**GOAL:**
Only the lines from the start of the material through the line containing "Box('pane', 'pane', mx" are to be extracted, exactly as they appear.

━━ RAW DATA

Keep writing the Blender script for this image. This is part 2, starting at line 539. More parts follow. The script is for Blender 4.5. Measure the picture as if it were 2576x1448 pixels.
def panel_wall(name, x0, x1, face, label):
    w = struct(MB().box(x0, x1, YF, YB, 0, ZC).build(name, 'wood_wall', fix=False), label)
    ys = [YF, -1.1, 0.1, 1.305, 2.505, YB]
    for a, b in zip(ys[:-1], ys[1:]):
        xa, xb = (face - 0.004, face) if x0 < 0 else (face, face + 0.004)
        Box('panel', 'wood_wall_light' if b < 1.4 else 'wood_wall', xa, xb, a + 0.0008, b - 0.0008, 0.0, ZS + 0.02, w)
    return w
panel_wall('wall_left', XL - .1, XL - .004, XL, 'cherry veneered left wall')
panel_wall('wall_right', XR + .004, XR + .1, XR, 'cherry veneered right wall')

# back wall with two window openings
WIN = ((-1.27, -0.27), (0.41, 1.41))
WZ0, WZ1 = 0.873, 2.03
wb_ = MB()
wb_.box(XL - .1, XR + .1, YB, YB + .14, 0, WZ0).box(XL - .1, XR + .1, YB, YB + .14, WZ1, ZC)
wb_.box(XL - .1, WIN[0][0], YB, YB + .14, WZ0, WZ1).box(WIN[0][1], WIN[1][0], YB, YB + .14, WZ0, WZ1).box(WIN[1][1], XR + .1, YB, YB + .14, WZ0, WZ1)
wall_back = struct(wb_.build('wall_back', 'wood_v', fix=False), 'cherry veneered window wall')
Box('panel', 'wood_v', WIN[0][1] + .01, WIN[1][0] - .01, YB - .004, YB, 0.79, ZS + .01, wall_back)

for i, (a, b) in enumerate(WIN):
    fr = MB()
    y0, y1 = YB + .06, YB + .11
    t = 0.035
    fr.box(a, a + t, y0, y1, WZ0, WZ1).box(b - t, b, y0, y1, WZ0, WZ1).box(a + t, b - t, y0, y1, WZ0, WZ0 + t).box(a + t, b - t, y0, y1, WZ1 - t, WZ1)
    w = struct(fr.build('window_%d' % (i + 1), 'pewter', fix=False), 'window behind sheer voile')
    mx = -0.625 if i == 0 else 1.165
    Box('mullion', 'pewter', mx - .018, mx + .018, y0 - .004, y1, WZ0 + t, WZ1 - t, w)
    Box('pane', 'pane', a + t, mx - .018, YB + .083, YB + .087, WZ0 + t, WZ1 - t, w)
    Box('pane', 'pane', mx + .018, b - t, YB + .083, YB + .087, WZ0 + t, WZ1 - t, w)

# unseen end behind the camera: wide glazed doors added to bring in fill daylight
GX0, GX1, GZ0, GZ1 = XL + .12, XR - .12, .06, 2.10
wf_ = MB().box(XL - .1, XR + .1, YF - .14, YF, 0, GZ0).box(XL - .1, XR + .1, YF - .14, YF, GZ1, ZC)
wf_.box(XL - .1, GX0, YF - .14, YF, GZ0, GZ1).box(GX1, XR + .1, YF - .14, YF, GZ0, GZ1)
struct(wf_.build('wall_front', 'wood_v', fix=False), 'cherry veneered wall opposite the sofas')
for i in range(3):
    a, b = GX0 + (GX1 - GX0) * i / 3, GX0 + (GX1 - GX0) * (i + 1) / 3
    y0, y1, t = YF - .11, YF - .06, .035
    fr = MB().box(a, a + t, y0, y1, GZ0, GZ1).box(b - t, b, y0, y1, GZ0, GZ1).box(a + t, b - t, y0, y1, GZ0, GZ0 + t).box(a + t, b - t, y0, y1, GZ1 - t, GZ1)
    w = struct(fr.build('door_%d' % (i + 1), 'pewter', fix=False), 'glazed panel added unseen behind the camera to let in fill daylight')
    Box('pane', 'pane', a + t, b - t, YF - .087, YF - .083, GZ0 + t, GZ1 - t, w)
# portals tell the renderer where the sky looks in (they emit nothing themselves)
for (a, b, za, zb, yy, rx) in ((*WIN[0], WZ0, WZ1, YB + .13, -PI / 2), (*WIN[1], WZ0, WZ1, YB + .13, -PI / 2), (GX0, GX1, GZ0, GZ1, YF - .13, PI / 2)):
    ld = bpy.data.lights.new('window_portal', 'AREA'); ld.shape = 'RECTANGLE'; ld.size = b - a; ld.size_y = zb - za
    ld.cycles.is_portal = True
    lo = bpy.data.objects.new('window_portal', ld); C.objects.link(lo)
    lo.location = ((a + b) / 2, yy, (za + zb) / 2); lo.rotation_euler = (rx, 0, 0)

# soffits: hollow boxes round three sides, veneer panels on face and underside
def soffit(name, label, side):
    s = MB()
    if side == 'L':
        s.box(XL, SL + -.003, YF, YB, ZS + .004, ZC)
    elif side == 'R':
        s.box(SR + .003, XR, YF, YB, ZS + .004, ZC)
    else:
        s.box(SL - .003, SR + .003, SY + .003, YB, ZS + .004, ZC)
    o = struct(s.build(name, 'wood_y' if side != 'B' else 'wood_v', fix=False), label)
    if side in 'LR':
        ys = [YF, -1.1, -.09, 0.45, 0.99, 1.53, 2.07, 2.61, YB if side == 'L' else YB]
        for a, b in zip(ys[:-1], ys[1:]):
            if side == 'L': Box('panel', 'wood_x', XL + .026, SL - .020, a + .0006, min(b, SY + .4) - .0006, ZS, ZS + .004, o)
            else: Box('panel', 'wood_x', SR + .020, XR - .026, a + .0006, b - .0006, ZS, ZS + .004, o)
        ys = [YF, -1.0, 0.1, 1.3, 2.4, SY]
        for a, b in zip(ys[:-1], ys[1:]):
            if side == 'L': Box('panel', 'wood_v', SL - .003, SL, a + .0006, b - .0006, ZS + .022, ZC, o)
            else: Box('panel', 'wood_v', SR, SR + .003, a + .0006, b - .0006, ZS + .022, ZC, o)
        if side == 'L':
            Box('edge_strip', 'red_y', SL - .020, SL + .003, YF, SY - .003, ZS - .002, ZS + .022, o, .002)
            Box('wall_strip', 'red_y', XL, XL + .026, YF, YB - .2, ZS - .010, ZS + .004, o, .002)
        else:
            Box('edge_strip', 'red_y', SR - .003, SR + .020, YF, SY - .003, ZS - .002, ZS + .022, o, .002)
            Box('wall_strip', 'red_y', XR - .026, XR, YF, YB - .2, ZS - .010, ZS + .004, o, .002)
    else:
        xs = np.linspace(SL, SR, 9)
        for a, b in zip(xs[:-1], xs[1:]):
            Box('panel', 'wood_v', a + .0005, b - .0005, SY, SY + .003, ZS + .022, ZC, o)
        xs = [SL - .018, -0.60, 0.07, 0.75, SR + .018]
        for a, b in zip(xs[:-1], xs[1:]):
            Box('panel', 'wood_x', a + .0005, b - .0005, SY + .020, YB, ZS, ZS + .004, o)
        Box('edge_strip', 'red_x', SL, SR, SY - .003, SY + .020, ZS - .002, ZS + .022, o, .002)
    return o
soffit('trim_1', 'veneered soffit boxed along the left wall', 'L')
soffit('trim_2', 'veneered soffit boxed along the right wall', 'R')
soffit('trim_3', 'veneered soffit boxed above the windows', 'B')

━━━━

**ANSWER FOR THE TASK:**
Keep writing the Blender script for this image. This is part 2, starting at line 539. More parts follow. The script is for Blender 4.5. Measure the picture as if it were 2576x1448 pixels.
def panel_wall(name, x0, x1, face, label):
    w = struct(MB().box(x0, x1, YF, YB, 0, ZC).build(name, 'wood_wall', fix=False), label)
    ys = [YF, -1.1, 0.1, 1.305, 2.505, YB]
    for a, b in zip(ys[:-1], ys[1:]):
        xa, xb = (face - 0.004, face) if x0 < 0 else (face, face + 0.004)
        Box('panel', 'wood_wall_light' if b < 1.4 else 'wood_wall', xa, xb, a + 0.0008, b - 0.0008, 0.0, ZS + 0.02, w)
    return w
panel_wall('wall_left', XL - .1, XL - .004, XL, 'cherry veneered left wall')
panel_wall('wall_right', XR + .004, XR + .1, XR, 'cherry veneered right wall')

# back wall with two window openings
WIN = ((-1.27, -0.27), (0.41, 1.41))
WZ0, WZ1 = 0.873, 2.03
wb_ = MB()
wb_.box(XL - .1, XR + .1, YB, YB + .14, 0, WZ0).box(XL - .1, XR + .1, YB, YB + .14, WZ1, ZC)
wb_.box(XL - .1, WIN[0][0], YB, YB + .14, WZ0, WZ1).box(WIN[0][1], WIN[1][0], YB, YB + .14, WZ0, WZ1).box(WIN[1][1], XR + .1, YB, YB + .14, WZ0, WZ1)
wall_back = struct(wb_.build('wall_back', 'wood_v', fix=False), 'cherry veneered window wall')
Box('panel', 'wood_v', WIN[0][1] + .01, WIN[1][0] - .01, YB - .004, YB, 0.79, ZS + .01, wall_back)

for i, (a, b) in enumerate(WIN):
    fr = MB()
    y0, y1 = YB + .06, YB + .11
    t = 0.035
    fr.box(a, a + t, y0, y1, WZ0, WZ1).box(b - t, b, y0, y1, WZ0, WZ1).box(a + t, b - t, y0, y1, WZ0, WZ0 + t).box(a + t, b - t, y0, y1, WZ1 - t, WZ1)
    w = struct(fr.build('window_%d' % (i + 1), 'pewter', fix=False), 'window behind sheer voile')
    mx = -0.625 if i == 0 else 1.165
    Box('mullion', 'pewter', mx - .018, mx + .018, y0 - .004, y1, WZ0 + t, WZ1 - t, w)
    Box('pane', 'pane', a + t, mx - .018, YB + .083, YB + .087, WZ0 + t, WZ1 - t, w)
    Box('pane', 'pane', mx + .018, b - t, YB + .083, YB + .087, WZ0 + t, WZ1 - t, w)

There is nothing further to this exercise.